Di realmente autobiografico poco, ma di una biografia che parte da istinti onirici tanto. Ho avuto un momento in cui un amico ha avuto un problema con delle persone non proprio a modo e mi sono spaventato, ero in ansia, e facevo questi sogni in cui lui veniva ucciso e io lo vendicavo. Sono partito da questo e poi ho lavorato nel noir come genere e sull’aspetto più psicologico, sulla profondità di certi luoghi oscuri dell’essere umano.

I protagonisti – interpretati da Maya Sansa, Sergio Romano, Ahmed Hafiene, Roberta Mattei e Aldo Ottobrino – sono un gruppo di persone “nel mezzo del cammin di loro vita”: c’è anche un discorso generazionale intrecciato alla storia?
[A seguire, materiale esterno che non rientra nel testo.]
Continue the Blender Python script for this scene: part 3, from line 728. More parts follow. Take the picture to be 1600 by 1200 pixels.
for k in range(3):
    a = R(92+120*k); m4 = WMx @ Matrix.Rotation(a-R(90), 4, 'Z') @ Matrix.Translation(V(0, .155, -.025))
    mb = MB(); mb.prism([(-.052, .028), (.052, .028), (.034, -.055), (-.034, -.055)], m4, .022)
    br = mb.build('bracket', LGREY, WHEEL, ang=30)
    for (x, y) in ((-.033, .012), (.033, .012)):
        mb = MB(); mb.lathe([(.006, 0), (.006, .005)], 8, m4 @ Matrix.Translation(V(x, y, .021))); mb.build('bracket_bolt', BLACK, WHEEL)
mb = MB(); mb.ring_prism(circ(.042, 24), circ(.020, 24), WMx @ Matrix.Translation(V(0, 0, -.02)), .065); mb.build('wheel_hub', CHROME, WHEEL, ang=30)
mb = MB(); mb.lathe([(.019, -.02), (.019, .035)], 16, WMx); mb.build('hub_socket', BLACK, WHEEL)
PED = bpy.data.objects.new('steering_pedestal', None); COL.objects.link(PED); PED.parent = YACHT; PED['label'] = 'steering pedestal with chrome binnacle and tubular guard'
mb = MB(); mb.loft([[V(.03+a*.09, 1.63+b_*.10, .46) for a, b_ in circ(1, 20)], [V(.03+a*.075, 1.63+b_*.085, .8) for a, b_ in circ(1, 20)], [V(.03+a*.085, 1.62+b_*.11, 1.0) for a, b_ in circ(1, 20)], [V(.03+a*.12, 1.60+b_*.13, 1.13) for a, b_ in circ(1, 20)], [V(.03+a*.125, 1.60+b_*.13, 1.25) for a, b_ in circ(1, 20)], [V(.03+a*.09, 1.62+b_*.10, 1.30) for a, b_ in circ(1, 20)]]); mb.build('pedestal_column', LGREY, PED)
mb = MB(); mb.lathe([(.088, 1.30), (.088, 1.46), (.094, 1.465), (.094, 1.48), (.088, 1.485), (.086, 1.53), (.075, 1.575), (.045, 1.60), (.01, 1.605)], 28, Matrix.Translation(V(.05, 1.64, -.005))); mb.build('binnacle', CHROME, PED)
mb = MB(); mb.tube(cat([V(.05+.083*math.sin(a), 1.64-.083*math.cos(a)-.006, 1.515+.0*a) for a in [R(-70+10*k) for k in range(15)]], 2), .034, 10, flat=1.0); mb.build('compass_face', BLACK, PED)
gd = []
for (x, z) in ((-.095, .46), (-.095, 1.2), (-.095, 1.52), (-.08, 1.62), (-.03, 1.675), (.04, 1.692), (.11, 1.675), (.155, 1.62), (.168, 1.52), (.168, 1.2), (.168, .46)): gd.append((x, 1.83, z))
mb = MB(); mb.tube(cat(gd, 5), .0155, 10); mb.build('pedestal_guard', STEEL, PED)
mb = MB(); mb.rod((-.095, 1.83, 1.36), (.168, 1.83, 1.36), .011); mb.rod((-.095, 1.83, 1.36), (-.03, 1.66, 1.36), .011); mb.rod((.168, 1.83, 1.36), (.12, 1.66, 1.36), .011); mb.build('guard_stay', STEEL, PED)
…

Mi sono reso conto di essere anagraficamente a metà tra i giovani e questi personaggi che hanno dieci anni più di me. I giovani pensano che quelli siano vecchi, ma quelli si sentono ancora giovani: del resto, passare da 20 a 50 è un battito d’ali. Noi per la gioventù siamo dei fantasmi, siamo dei boomer, ma non cambia nulla nella percezione del tempo, non cambia quello che siamo. Quello che eravamo a vent’anni è molto presente in noi che ne abbiamo (quasi) cinquanta, è solo una questione di percezione sociale. Non è detto che a cinquanta arrivi la saggezza, e io volevo proprio parlare di questo nascondiglio in cui ci si rifugia, indagare questo sommerso.

Come si è trovato nel lavoro di scrittura? 

“Con la grazia di un dio” non è un film di parola, i dialoghi sono scarni, è una sceneggiatura rigorosa. Ivano Fachin (il coautore, ndr) ha preso la mia storia e mi ha fatto una proposta. Ho capito che era onesta rispetto a quello che volevo raccontare e piano piano, insieme, abbiamo costruito, distrutto e ricomposto. Il lavoro è durato un paio d’anni. Per me la sceneggiatura è importante, ma per quello che è il mio modo di pensare le cose devo lasciare la porta del set aperta. Anche il tempo passato a Genova, il sottosuolo, quello che la città regalava ha influenzato il risultato finale.

Come mai ha scelto Tommaso Ragno come protagonista?

Perché penso che in quella faccia d’età e con quell’estetica, quella sua stranezza e peculiarità non ce n’erano, e poi volevo un protagonista che dobbiamo seguire, non per cui dobbiamo fare il tifo o che ci strizza l’occhio. Finché non finisce il film dobbiamo sentire un distacco, anche empatico, ed è questo che gli ho chiesto, è questo che lui ha trasferito in Luca. 

In futuro vorrebbe dirigere se stesso?

No, mai. E non vorrei perché come idea non mi piace e non mi fido di chi lo fa, possono farlo solo i grandissimi. Per me, Alessandro, è impossibile, non sarei in grado. Sono consapevole dei miei limiti.

Cosa prova ricevendo il premio SIAE?

Sono veramente onorato e colpito. È un balsamo per il mio cuore: in un momento così, in cui fai un salto, sentire immediatamente che c’è qualcuno che sta dalla tua parte e lo conferma in maniera così chiara e diretta è un dono. Sono abituato a essere riconoscente: nulla va dato per scontato e nulla avviene per caso, bisogna godersi i momenti speciali, e per questo ringrazio tutti coloro che hanno deciso di darmi questo riconoscimento, perché è qualcosa di completamente inaspettato e quindi più gustoso.